Oubli

L'oubli, perte du souvenir, selon Littré. Dans Les formes de l'oubli, l'ethnologue Marc Augé commente ainsi cette définition: «elle est moins évidente qu'il n'y paraît ou plus subtile: ce qu'on oublie ce n'est pas la chose même, les événements purs et simples, tels qu'ils se sont déroulés, mais le souvenir. Le souvenir, qu'est-ce à dire? Toujours si nous suivons Littré, le souvenir, c'est une « impression » : l'impression « qui demeure en la mémoire ». Quant à l'impression, c'est « ... l'effet que les objets extérieurs font sur les organes des sens ». (Marc Augé, Les formes de l'oubli, Paris, Manuels Payot, 1998, p. 23)

Essentiel

«Il s'agit de savoir oublier à propos, comme on sait se souvenir à propos; il faut qu'un instinct vigoureux nous avertisse quand il est nécessaire de voir les choses historiquement. Et voici le principe auquel le lecteur est invité à réfléchir: le sens non historique et le sens historique sont également nécessaires à la santé d'un individu, d'une nation, d'une civilisation.» (Nietzsche, Considération intempestive. Citée à partir du texte allemand par Yosef H.Yerushalmi, dans Usages de l'oubli, Paris, Seuil, 1988, p. 9)

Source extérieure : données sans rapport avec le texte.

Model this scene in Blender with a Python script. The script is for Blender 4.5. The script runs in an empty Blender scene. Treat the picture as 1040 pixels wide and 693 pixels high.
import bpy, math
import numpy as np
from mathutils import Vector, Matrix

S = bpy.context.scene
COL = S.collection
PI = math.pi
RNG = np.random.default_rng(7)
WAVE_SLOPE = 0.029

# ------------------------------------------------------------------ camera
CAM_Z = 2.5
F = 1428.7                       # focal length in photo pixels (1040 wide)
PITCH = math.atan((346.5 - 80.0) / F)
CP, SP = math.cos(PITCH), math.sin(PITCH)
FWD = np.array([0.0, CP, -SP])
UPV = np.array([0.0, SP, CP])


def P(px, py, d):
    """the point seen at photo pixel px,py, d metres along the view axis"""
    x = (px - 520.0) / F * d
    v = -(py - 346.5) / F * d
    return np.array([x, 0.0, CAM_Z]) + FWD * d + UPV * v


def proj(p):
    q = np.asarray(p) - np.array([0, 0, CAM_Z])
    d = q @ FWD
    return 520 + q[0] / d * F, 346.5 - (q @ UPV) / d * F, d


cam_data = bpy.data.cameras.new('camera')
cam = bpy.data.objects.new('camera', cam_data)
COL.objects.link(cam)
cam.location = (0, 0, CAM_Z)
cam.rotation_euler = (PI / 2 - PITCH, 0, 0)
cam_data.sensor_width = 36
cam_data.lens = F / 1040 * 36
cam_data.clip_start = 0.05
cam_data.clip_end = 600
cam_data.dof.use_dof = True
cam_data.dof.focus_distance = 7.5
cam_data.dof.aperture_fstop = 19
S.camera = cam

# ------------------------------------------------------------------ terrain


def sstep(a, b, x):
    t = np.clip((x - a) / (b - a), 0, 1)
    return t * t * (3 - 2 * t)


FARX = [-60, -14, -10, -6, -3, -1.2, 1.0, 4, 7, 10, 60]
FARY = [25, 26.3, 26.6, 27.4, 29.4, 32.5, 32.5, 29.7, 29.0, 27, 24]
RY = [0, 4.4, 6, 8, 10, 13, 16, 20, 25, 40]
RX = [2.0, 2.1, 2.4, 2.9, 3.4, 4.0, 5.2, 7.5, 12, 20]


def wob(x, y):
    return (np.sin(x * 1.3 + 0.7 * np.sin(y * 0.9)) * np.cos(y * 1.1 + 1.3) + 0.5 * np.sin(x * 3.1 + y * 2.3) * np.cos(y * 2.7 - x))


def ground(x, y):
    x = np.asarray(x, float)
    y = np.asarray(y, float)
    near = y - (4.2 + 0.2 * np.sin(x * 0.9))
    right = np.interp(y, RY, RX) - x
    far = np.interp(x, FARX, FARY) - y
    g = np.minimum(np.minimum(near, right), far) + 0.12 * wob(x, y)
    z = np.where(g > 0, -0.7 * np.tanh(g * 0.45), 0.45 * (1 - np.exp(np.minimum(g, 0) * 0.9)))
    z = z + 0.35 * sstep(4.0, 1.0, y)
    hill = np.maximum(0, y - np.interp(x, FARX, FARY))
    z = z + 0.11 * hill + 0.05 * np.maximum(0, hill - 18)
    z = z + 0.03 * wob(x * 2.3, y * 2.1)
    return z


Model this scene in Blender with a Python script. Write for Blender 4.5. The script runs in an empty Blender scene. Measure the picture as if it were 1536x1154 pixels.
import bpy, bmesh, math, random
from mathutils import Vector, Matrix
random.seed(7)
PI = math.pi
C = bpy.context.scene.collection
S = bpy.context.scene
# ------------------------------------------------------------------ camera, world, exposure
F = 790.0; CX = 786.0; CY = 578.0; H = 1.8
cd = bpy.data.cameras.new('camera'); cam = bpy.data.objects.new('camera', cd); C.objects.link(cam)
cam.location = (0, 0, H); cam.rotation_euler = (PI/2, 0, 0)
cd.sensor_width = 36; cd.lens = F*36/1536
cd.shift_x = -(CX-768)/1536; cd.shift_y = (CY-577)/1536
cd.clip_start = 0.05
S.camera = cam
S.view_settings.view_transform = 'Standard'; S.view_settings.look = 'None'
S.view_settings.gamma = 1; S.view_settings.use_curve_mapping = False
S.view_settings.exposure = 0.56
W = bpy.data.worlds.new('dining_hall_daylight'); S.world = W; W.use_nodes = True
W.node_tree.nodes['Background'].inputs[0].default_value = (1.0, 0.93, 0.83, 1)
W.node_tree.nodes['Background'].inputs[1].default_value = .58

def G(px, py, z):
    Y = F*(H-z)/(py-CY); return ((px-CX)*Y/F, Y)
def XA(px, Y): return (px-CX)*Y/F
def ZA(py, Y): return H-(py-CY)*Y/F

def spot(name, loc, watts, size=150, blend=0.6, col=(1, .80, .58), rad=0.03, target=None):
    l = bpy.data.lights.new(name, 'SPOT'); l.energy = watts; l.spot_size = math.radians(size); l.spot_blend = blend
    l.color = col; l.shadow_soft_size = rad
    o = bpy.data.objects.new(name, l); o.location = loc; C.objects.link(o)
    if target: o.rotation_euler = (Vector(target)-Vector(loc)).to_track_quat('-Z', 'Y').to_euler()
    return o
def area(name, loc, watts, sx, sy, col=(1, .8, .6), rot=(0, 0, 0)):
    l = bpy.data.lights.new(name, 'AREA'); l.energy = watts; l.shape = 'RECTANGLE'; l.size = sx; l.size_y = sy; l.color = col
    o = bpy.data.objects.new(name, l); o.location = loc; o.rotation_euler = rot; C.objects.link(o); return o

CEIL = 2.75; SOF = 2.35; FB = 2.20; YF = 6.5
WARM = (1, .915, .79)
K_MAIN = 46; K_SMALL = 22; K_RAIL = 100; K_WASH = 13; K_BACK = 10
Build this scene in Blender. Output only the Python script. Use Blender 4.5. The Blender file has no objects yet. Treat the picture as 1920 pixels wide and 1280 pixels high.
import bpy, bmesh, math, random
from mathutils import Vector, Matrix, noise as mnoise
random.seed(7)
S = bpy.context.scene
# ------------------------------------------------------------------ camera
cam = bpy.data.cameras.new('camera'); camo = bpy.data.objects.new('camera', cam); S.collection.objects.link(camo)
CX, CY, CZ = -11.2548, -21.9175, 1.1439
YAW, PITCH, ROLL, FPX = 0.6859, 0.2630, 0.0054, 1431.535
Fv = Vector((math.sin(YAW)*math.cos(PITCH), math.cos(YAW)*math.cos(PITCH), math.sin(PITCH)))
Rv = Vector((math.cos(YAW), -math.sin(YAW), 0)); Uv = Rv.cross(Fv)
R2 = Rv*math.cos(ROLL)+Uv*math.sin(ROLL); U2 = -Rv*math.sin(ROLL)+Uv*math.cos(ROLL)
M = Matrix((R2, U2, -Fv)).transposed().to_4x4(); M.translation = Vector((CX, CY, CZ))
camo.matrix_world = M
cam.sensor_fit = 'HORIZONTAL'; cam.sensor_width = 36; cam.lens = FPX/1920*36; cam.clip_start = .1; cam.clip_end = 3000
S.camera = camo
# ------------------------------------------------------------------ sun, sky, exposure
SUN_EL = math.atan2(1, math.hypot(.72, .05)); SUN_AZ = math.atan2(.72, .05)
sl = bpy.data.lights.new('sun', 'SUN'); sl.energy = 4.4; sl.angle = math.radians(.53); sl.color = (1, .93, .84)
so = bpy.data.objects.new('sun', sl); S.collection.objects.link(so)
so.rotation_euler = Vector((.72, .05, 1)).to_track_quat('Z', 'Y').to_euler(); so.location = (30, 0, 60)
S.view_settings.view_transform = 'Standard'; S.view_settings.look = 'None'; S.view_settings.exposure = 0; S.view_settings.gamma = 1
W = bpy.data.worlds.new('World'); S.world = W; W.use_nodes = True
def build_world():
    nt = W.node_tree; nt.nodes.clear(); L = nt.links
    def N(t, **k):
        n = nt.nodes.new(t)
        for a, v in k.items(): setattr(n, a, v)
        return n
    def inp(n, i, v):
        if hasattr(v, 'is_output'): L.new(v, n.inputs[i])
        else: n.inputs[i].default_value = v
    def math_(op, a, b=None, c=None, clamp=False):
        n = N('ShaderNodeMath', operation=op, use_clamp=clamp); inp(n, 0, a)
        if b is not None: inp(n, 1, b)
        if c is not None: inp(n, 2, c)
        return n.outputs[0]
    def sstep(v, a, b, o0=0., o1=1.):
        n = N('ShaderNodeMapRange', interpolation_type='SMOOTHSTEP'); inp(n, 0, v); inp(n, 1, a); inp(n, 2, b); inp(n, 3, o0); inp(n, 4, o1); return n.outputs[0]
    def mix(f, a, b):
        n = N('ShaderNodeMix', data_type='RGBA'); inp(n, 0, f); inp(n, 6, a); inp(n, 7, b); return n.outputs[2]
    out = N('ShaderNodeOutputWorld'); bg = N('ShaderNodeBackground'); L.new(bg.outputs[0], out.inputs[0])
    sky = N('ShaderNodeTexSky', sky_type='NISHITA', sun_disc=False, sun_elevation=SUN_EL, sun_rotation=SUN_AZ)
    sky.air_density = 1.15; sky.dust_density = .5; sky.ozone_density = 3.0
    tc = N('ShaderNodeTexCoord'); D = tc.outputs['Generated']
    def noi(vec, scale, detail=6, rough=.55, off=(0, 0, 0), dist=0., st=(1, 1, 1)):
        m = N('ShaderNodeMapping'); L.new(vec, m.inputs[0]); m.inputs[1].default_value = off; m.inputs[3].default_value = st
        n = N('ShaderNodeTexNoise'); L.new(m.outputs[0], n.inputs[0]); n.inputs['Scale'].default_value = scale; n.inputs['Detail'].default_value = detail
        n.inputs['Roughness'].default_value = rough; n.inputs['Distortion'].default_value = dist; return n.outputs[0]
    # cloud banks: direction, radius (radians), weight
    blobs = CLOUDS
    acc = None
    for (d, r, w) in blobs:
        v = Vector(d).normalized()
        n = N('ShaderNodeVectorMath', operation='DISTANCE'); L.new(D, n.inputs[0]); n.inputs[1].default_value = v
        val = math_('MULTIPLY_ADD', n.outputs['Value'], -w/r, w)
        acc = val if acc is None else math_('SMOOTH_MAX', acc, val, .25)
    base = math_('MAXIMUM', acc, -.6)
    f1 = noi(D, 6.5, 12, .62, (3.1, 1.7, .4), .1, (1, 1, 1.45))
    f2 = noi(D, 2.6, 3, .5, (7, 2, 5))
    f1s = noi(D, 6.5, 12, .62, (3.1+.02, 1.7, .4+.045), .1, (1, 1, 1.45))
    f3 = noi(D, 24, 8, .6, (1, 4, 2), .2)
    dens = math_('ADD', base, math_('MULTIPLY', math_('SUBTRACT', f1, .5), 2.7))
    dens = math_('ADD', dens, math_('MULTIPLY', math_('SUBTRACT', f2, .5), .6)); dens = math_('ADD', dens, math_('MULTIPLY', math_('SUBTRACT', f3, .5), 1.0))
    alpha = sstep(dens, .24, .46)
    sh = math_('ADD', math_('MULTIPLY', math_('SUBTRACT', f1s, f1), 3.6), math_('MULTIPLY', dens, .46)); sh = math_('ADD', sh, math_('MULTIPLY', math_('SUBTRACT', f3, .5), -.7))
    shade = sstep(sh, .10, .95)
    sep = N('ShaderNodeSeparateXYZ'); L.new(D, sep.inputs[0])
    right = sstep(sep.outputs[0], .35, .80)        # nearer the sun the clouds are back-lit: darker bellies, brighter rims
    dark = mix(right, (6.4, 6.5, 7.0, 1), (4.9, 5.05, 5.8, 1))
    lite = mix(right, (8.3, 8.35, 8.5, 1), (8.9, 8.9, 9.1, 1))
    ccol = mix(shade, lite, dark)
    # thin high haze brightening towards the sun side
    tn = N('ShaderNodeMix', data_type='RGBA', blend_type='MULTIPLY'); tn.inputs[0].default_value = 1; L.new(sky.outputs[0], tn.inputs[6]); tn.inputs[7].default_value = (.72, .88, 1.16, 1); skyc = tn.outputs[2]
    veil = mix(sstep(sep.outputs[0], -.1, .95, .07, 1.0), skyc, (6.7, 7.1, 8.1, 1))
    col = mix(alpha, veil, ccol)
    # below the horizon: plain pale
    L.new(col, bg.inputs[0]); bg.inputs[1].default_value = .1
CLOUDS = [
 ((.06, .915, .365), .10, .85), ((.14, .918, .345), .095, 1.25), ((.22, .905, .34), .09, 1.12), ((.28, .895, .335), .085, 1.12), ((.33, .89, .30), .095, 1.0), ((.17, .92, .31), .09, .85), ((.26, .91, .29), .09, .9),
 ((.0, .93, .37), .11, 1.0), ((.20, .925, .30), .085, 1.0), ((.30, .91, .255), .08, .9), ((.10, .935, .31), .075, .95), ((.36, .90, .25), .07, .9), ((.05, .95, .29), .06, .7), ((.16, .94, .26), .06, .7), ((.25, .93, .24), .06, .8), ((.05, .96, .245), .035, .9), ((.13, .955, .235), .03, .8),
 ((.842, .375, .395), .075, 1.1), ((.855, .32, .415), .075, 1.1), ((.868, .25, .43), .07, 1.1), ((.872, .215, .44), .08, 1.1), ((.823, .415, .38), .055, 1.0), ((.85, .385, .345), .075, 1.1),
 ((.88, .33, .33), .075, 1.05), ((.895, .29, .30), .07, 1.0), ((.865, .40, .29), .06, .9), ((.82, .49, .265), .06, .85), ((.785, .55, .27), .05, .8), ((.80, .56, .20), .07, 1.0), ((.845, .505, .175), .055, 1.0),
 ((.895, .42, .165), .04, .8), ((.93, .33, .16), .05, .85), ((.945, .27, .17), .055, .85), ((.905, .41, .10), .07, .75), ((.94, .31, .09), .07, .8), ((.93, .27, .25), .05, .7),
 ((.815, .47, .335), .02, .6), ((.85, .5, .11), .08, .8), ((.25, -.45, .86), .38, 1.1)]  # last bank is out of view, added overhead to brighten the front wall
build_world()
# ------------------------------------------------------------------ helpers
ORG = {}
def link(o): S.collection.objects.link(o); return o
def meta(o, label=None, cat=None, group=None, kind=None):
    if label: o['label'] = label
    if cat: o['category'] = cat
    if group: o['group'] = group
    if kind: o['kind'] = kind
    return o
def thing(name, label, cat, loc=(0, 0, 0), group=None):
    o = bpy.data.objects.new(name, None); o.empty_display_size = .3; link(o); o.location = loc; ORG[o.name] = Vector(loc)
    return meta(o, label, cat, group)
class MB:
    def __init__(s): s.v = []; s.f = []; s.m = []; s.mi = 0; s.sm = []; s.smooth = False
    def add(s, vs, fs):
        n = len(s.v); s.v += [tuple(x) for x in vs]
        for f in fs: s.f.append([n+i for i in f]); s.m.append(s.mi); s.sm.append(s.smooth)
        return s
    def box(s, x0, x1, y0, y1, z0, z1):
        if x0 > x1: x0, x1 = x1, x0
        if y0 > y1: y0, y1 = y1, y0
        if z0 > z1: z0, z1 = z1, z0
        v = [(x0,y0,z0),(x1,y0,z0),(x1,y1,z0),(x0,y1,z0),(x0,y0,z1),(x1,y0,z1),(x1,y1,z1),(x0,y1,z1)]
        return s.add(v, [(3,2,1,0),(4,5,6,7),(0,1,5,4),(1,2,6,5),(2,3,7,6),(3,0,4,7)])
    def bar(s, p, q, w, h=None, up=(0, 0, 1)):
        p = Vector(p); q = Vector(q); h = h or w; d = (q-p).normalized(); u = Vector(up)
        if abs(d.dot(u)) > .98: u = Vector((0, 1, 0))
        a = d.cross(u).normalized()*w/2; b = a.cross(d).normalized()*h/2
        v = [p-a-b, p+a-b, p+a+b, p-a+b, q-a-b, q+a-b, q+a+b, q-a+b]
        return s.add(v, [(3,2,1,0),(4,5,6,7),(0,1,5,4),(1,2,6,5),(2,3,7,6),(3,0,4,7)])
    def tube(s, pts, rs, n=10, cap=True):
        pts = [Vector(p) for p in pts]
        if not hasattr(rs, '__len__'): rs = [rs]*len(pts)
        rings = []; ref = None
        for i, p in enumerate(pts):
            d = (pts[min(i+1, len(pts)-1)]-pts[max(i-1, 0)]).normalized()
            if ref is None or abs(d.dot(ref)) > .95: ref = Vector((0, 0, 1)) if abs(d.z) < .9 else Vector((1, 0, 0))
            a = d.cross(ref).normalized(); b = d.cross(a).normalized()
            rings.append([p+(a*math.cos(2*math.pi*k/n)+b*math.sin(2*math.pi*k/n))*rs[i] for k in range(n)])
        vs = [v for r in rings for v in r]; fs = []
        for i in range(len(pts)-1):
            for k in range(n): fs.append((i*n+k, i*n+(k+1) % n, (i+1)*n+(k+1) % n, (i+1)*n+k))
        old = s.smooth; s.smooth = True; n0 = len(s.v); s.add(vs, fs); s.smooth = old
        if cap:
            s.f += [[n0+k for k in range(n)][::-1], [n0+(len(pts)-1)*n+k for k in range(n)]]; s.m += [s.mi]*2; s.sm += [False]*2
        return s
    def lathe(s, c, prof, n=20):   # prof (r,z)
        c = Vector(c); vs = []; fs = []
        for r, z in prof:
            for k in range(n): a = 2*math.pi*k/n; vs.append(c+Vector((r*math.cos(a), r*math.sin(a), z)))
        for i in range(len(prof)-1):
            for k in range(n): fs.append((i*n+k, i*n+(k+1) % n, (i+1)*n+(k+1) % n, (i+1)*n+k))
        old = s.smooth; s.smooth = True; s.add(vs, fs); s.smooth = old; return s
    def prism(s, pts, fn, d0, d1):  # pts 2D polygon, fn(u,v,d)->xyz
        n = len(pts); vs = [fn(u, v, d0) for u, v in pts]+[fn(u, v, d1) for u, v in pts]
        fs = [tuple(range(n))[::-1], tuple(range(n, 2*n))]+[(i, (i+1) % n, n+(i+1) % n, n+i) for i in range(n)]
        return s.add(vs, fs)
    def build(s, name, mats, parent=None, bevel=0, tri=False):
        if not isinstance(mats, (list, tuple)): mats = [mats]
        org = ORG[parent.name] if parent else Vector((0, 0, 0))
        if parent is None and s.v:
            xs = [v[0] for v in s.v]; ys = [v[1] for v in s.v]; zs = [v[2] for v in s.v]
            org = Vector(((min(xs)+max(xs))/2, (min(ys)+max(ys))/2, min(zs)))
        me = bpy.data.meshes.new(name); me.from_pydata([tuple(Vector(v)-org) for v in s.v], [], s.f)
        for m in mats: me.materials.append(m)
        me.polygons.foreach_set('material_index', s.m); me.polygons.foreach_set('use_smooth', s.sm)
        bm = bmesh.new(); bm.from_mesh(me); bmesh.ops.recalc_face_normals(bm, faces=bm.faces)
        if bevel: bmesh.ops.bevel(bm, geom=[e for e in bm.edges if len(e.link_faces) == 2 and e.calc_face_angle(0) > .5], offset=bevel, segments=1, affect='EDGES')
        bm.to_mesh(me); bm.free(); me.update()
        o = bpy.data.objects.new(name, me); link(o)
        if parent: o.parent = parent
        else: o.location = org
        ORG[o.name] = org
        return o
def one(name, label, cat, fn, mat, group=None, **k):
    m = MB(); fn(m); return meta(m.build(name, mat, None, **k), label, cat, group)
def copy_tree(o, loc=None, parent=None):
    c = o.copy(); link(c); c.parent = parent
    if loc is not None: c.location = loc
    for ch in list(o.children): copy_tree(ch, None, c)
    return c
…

«Se souvenir ou oublier, c'est faire un travail de jardinier, sélectionner, élaguer. Les souvenirs sont comme les plantes : il y en a qu'il faut éliminer très rapidement pour aider les autres à s'épanouir, à se transformer, à fleurir. Ces plantes qui accomplissent leur destin, ces plantes épanouies se sont en quelque sorte oubliées elles-mêmes pour se transformer : entre les graines ou les boutures qui leur ont donné naissance et ce qu'elles sont devenues, il n'y a plus guère de rapport apparent ; la fleur, en ce sens, c'est l'oubli de la graine (rappelons-nous le vers de Malherbe qui continue cette histoire : « Et les fruits ont passé la promesse des fleurs. »» (Marc Augé, Les formes de l'oubli, Paris, Manuels Payot, 1998, p. 24)

Enjeux

Tel compositeur autodidacte se dit fier d'ignorer les techniques de composition et d'avoir écouté peu de musique autre que la sienne: ignorant ses précurseurs, il lui est, soutient-il, plus facile, d'être original, véritablement créateur. Hélas! il lui est aussi plus facile, parce qu'il en été superficiellement imprégné sans en garder le souvenir, de répéter d'une façon informe des mélodies auxquelles des prédécesseurs de génie avait donné une forme achevée. On s'expose au même risque dans tous les arts, à commencer par la littérature, quand on pactise avec l'ignorance ou l'oubli.
Il n'en demeure pas moins que l'excès de mémoire peut nuire au génie. «Il y a des êtres qui ont trop de mémoire pour avoir du génie» disait Nietzsche (cité de mémoire). On peut interpréter cette pensée de bien des façons, y voir une forme de modestie de la part d'un génie qui a trop de mémoire pour ne pas douter de son originalité. Il faut toutefois noter que dans l'un de ses premiers écrits, La deuxième considération intempestive, Nietzsche soutient qu'en raison de l'hypertrophie de sa connaissance et de sa conscience historique l'homme du XIXe siècle était incapable de créer.